A lost Italian opera based on a classic Scottish novel, which had fallen into obscurity for nearly 150 years, is to be revived in Edinburgh next month.

A leading amateur company will stage the UK premiere of the hit 19th-century opera based on Sir Walter Scott’s The Heart of Midlothian in the hope it will lead to a revival of the “beautifully tuneful” show.

Edinburgh Grand Opera unearthed the forgotten score, La Prigione di Edimburgo (Imprisoned in Edinburgh) by Federico Ricci, in the archives of the Royal Opera House in London and will perform it, for the first time in UK history, at the Queen’s Hall in Edinburgh on May 15.

The story is one of “madness, kidnap and imprisonment, set in the city’s dark underworld”.

The company will perform songs from the opera linked with an English narration from leading baritone Donald Maxwell, with principal singers Christina Dunwoodie, Ivor Klayman and Susan McNaught.

“It is a beautifully tuneful opera in a Bel-Canto style, it is very reminiscent of operas of that time by Donizetti or Bellini, it is a very tuneful work with beautiful melodies,” said Neil Metcalfe, director of the opera company.

“It is hard to know why it fell into obscurity – I think there was a real upsurge in operas written around a Scottish theme in that time, such as Verdi’s Macbeth, and so maybe it suffered because of that, but we know it was very popular at the time.
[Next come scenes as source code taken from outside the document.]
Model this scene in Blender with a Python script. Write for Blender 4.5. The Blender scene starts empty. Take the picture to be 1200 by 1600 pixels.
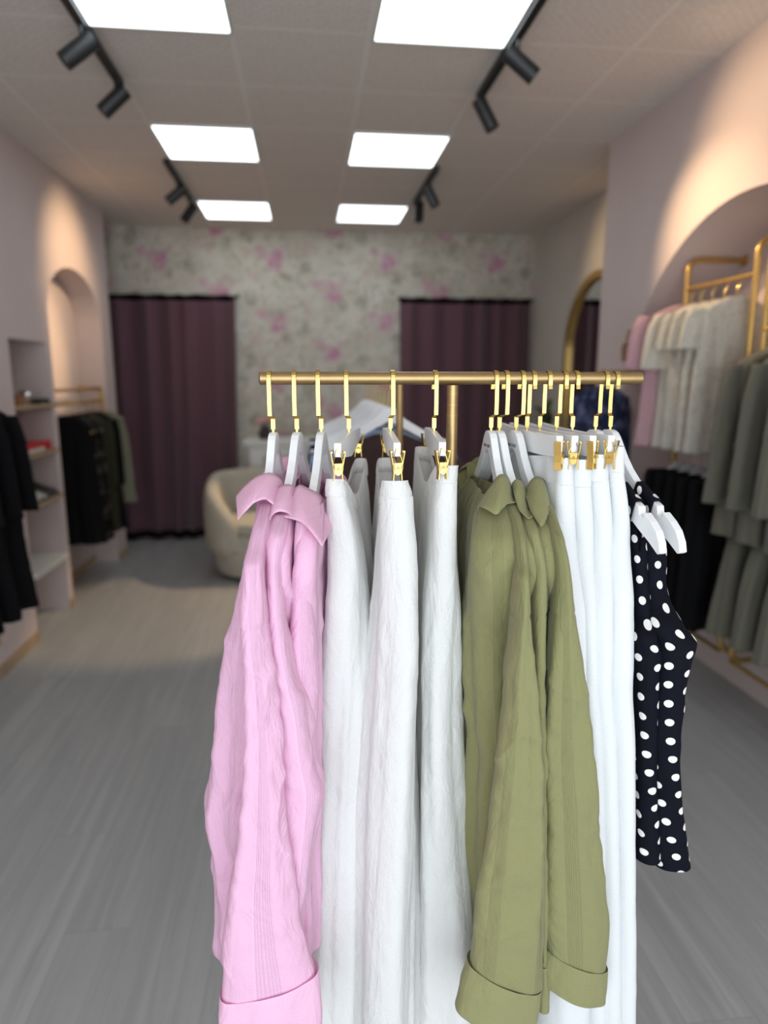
WIN_P, EXPO, PANEL_E = 112, -0.10, 4.2
SPOTS = [((-.80, 5.45, 2.80), (-1.73, 5.60, 2.40), 60, 80), ((.84, 5.75, 2.80), (-1.94, 5.55, 1.80), 260, 24),
         ((1.06, 3.12, 2.85), (1.9, 2.85, 2.50), 34, 95), ((1.02, 3.68, 2.80), (2.30, 3.0, 1.95), 80, 60),
         ((1.02, 5.27, 2.80), (2.37, 5.25, 2.45), 45, 62), ((.84, 5.75, 2.78), (-.75, 5.0, 0), 200, 37, .4)]
import bpy, bmesh, math, random
import numpy as np
from mathutils import Vector, Matrix
random.seed(7)
C = bpy.context.scene.collection
PI = math.pi
# ------------------------------------------------------------------ camera model (1200 x 1600 frame)
FPX, H, CZ = 1070.0, 1.65, 3.08
TH = math.atan((800 - 590) / FPX)
PS = math.atan((600 - 477) * math.cos(TH) / FPX)
R_ = np.array([math.cos(PS), -math.sin(PS), 0])
U_ = np.array([math.sin(PS) * math.sin(TH), math.cos(PS) * math.sin(TH), math.cos(TH)])
F_ = np.array([math.sin(PS) * math.cos(TH), math.cos(PS) * math.cos(TH), -math.sin(TH)])
C0 = np.array([0, 0, H])
def ray(x, y): return R_ * (x - 600) / FPX - U_ * (y - 800) / FPX + F_
def onY(x, y, Y): d = ray(x, y); return C0 + d * (Y / d[1])
def onX(x, y, X): d = ray(x, y); return C0 + d * (X / d[0])
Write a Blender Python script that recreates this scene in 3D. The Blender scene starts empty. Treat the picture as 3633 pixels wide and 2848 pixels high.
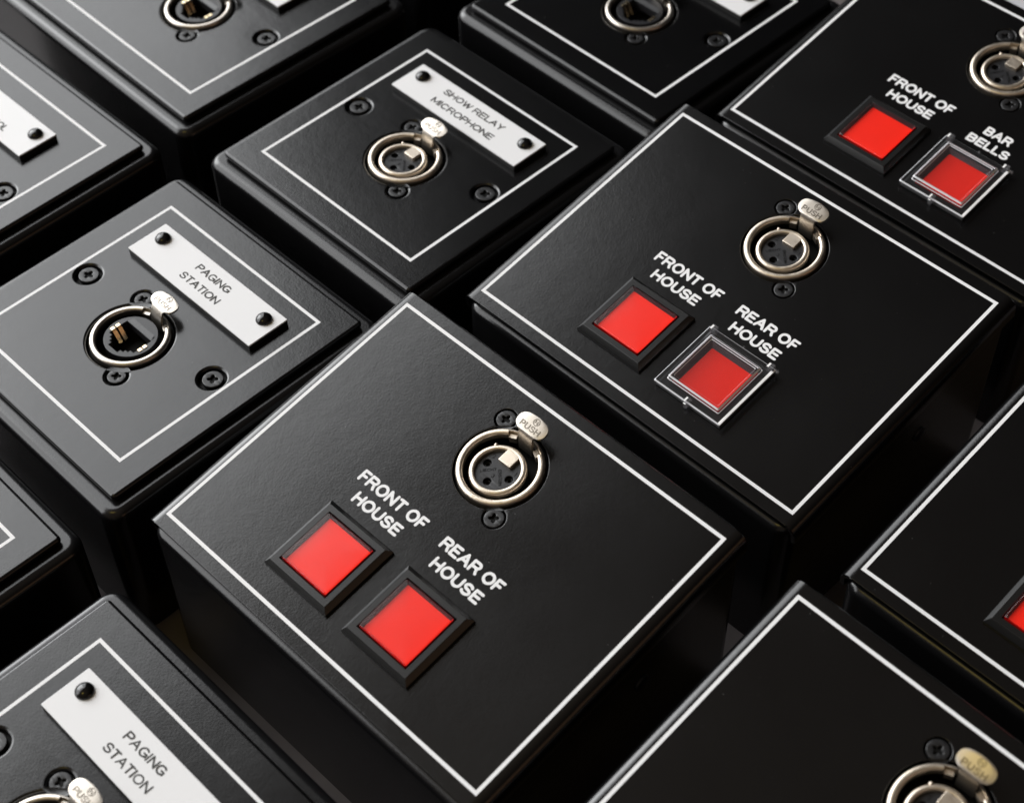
import bpy, bmesh, math, random
from math import sin, cos, pi, radians, sqrt
from mathutils import Matrix, Vector
random.seed(7)
SC = bpy.context.scene
COL = SC.collection
S = 0.001                                   # everything below is written in millimetres

# ------------------------------------------------------------------ camera
cam_d = bpy.data.cameras.new('camera'); cam = bpy.data.objects.new('camera', cam_d); COL.objects.link(cam)
RGT = Vector((0.70996801, 0.70405165, -0.01602220))
DWN = Vector((0.52969434, -0.54886175, -0.64666427))
FWD = Vector((-0.46407901, 0.45062408, -0.76260646))
CP = Vector((202.210048, -168.561656, 367.637712)) * S
M = Matrix((( RGT.x, -DWN.x, -FWD.x, CP.x), (RGT.y, -DWN.y, -FWD.y, CP.y), (RGT.z, -DWN.z, -FWD.z, CP.z), (0, 0, 0, 1)))
cam.matrix_world = M
cam_d.sensor_fit = 'HORIZONTAL'; cam_d.sensor_width = 36.0
cam_d.lens = 6056.06 / 3633 * 36
cam_d.clip_start = 0.02; cam_d.clip_end = 50
cam_d.dof.use_dof = True; cam_d.dof.focus_distance = 0.474; cam_d.dof.aperture_fstop = 16
SC.camera = cam
SC.render.resolution_x = 1024; SC.render.resolution_y = 802

# ------------------------------------------------------------------ room light
W = bpy.data.worlds.new('World'); SC.world = W; W.use_nodes = True
wn = W.node_tree; wn.nodes.clear()
wo = wn.nodes.new('ShaderNodeOutputWorld'); wb = wn.nodes.new('ShaderNodeBackground')
tc = wn.nodes.new('ShaderNodeTexCoord'); sp = wn.nodes.new('ShaderNodeSeparateXYZ')
ma = wn.nodes.new('ShaderNodeMath'); ma.operation = 'MULTIPLY_ADD'; ma.inputs[1].default_value = -0.75; ma.inputs[2].default_value = 0.0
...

It is great for us because as an amateur choir we just do not have the resources to do a full staged opera every year and we are always looking for something different: we really hope this will lead to a revival of the opera, we think it could be very popular.”

Mr Metcalfe said the discovery of the opera was preceded by a little detective work by members of the company after artistic director Christina Dunwoodie first found songs from the opera, which has not been performed since 1838.

Eventually the full score was tracked down to the Royal Opera House in London and a concert performance was made possible.

Federico Ricci (1809-1877) was commissioned to write the opera by the Teatro Grande in Trieste for a production during its Carnival season of 1838.

It is based loosely on Scott’s novel The Heart of Midlothian, but the librettist, Gaetano Rossi, also drew heavily from a French text, La Prison d’Edimbourg, which had been set to music by Michele Carafa and performed at the Paris Opera-Comique in 1833.

Instantly hailed as a success, between 1838 and 1865 La Prigione was produced in more than 100 opera houses including Vienna, Copenhagen, Barcelona, Madrid, Montevideo, Buenos Aires and Santiago.

As well as there being no evidence the opera has been performed in the UK, there is no evidence of any performance since one in Genoa, Italy, in 1865.

Mr Metcalfe added: “This has been an exciting project for EGO to work on, driving us forward into rather uncharted territory during a period when the national economic climate makes fully-staged performances increasingly out-of-reach for companies such as ours.

“My particular thanks go to Christina Dunwoodie for her initial research into La Prigione and for her unflagging enthusiasm in guiding the project.”

Edinburgh Grand Opera was founded in 1956 and is the only pro-am opera company performing Grand Opera in Scotland.

The company is run by its members, who raise funds to stage their performances when not at their day jobs, which include everything from doctors and lawyers to students and senior citizens.